The future that is barreling down on us *unopposed* is going to dwarf the horrors of Hiroshima. So, all this hand wringing about the naughty SkS HiroshimaBomb Widget feels meaningless.

David Appell said...

The future that is barreling down on us *unopposed* is going to dwarf the horrors of Hiroshima.

You can't be serious.

You think that in 100 or 200 or 300 years the planet is going to be the site of utter destruction (of EVERYTHING) with the death of about 1/3rd of the people on the planet (the percentage who died in Hiroshima)?

Jon said...

You think that in 100 or 200 or 300 years the planet is going to be the site of utter destruction (of EVERYTHING) with the death of about 1/3rd of the people on the planet (the percentage who died in Hiroshima)?
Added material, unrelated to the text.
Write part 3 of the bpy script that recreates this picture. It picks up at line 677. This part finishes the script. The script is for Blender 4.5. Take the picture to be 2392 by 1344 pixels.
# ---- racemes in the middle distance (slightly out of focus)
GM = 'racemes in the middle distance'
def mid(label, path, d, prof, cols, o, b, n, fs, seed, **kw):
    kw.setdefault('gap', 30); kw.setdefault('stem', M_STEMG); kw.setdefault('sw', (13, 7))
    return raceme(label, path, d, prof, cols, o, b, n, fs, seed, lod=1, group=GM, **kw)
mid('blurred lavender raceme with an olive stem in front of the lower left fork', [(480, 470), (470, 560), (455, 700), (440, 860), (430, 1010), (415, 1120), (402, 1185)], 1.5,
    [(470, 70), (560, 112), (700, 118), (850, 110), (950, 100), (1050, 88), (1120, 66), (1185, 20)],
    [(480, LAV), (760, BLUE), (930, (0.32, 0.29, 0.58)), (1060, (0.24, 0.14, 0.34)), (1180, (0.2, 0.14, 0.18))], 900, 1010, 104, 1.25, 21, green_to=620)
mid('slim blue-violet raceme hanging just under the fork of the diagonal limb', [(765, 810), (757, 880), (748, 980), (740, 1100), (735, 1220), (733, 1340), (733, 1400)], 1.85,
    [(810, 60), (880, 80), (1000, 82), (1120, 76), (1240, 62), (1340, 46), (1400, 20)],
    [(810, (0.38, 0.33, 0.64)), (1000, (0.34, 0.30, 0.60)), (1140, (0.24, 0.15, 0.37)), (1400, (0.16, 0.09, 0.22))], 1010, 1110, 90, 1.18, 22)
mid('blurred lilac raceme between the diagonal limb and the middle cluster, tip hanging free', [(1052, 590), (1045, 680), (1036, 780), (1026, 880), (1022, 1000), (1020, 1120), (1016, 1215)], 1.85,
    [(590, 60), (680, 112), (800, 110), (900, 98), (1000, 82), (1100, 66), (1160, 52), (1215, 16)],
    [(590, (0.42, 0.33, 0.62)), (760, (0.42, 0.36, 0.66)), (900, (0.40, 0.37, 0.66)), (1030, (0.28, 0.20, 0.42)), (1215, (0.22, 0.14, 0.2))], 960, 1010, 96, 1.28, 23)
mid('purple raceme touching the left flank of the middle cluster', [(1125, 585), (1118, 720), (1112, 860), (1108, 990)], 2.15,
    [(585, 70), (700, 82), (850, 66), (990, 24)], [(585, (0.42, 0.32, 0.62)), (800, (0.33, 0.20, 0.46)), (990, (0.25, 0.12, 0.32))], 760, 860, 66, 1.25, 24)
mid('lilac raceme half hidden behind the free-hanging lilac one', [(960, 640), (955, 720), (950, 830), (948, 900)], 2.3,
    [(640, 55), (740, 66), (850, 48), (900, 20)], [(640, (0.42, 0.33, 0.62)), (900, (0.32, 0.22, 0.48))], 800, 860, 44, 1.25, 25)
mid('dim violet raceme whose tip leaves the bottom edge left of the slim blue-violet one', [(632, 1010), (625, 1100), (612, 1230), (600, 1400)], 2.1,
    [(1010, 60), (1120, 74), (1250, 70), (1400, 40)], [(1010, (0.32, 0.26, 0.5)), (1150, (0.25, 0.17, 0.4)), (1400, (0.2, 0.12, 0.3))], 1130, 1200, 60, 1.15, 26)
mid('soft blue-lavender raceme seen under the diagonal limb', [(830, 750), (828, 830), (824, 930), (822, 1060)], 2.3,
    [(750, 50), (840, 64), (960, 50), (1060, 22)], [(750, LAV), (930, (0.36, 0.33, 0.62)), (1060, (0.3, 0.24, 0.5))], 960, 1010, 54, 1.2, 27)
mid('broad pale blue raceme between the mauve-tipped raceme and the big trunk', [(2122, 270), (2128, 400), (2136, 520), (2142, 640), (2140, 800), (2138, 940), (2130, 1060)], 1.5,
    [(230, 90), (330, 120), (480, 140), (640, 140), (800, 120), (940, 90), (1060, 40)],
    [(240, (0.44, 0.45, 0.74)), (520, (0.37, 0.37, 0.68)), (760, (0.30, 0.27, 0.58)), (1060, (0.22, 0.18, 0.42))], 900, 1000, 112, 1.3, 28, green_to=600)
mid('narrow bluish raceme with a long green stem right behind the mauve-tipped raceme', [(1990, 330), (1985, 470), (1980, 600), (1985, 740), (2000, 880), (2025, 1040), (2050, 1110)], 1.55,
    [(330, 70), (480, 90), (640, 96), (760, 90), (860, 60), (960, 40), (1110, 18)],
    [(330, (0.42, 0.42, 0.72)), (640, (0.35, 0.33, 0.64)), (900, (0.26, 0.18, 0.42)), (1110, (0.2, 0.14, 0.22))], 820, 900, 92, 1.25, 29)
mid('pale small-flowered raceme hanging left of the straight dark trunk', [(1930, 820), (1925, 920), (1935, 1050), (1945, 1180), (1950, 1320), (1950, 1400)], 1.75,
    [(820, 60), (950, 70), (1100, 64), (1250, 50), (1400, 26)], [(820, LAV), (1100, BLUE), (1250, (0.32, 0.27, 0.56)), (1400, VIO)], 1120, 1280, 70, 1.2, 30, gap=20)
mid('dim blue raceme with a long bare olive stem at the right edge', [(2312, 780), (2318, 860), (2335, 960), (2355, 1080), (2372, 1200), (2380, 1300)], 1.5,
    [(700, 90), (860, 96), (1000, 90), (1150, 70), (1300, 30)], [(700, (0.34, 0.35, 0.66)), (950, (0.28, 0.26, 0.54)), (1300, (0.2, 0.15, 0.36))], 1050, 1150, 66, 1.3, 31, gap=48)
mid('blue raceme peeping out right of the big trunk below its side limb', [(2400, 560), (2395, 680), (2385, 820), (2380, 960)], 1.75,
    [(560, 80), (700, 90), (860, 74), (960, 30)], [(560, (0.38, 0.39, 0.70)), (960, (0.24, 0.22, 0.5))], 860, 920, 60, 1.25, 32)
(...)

1/3 of global population 100 or 200 or 300 years from now would be many more deaths (unless something other than global warming substantially depopulates the planet first) than died at Hiroshima due to the bomb. Even 1/1000 of current global population would be many more than died at Hiroshima. And presumably if natural disasters or famine kill that many (which certainly doesn't strike me as unreasonable in a scenario of severe future warming), a large fraction of the other 999/1000 would be suffering considerable hardship. I fail to understand why you apparently think dwarfing the horrors of Hiroshima can't be merely a matter of much larger absolute amounts of death and suffering. A hurricane many not be as intense as a tornado per unit area but nevertheless, the energy content of a hurricane dwarfs that of a tornado.